An element in the array with an empty receive timestamp (which I could rather 
make 0 timestamps). As it stands now:

        {
            "client": {
                "receive": {},
                "send": {
                    "wall": 1506452529563882735,
                    "monotonic": 2006485513
                }
            },
            "server": {
                "receive": {},
                "send": {}
            }
        }

But yeah, seqno should be there for ease / clarity.

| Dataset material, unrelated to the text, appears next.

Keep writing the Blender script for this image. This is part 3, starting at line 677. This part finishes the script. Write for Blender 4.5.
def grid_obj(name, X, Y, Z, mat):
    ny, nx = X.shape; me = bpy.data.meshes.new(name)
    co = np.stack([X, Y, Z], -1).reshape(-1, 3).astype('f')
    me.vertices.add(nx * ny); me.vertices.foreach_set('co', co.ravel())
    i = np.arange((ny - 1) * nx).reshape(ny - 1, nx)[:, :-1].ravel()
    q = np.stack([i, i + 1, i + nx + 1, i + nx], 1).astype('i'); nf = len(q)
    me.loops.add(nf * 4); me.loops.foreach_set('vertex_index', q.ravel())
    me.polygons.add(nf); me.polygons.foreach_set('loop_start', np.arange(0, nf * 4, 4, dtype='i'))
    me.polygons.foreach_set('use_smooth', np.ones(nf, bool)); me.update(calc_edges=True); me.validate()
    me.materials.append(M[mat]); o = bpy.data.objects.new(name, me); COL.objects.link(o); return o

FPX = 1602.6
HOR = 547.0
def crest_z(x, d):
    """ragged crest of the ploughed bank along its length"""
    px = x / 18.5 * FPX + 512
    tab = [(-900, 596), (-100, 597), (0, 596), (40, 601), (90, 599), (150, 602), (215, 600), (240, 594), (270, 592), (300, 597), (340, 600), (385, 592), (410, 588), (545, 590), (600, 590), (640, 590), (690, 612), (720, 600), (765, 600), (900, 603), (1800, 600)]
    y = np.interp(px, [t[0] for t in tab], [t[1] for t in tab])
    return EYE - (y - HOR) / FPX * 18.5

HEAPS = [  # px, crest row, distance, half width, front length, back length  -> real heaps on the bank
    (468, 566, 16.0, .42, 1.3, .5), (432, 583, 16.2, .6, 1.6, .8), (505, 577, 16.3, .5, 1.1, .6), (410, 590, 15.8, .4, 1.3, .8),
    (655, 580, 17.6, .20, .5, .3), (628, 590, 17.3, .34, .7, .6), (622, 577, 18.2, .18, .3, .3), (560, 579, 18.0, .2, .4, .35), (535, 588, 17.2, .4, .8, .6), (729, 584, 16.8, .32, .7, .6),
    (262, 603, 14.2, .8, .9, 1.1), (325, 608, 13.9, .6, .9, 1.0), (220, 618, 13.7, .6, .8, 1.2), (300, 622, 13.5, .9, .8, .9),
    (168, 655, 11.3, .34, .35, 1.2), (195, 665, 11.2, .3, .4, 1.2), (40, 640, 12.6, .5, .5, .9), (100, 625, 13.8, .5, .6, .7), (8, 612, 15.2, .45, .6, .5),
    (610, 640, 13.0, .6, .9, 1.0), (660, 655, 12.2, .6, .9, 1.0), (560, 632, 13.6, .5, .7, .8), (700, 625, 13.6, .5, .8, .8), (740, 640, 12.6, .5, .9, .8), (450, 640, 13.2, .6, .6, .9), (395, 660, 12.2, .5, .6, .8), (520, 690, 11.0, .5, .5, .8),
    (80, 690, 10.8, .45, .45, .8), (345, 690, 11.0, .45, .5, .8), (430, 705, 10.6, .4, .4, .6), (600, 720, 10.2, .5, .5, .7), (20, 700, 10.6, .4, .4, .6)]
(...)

> Well, whether they are omitted or can be blank, it'll be important to
> know what to expect :)

Indeed. :)

> > Adding the JSON encoder was a relative “whopper” at around 250K
> > unstripped (also eyeballed). If I’m looking for somewhere to cut, I
> > could later find another encoder or just write JSON by hand. I did
> > some gyrations to avoid pulling in regexp in a couple of cases. :)
> 
> Huh, that's quite impressive (and not in a good way). But then it
> probably can't run on the tiniest of devices anyway since there's no
> MIPS support in Go (last I looked anyway)…

There is 32-bit MIPS support as of Go 1.8 (2/2017), BUT, and just found out 
this is a big but:

"Go now supports 32-bit MIPS on Linux for both big-endian (linux/mips) and 
little-endian machines (linux/mipsle) that implement the MIPS32r1 instruction 
set with FPU or kernel FPU emulation. Note that many common MIPS-based routers 
lack an FPU and have firmware that doesn't enable kernel FPU emulation; Go 
won't run on such machines."

I just tried compiling a really tough program:

func main() {
        fmt.Println("Hello MIPS!")
}

tron:~/src/github.com/peteheist/irtt:% GOOS=linux GOARCH=mipsle go build 
-ldflags="-s -w" ./cmd/hellomips

ran it on an OM2P-HS and got this:

root@Service_West:/tmp# ./hellomips
./hellomips: line 1: syntax error: unexpected “("

That’s a disappointment, as I’d been under the assumption it was going to work 
and I could use IRTT on these devices. But, I can still test _through_ them 
with other devices.

Does LEDE have FPU emulation enabled? I’ll try to find out more!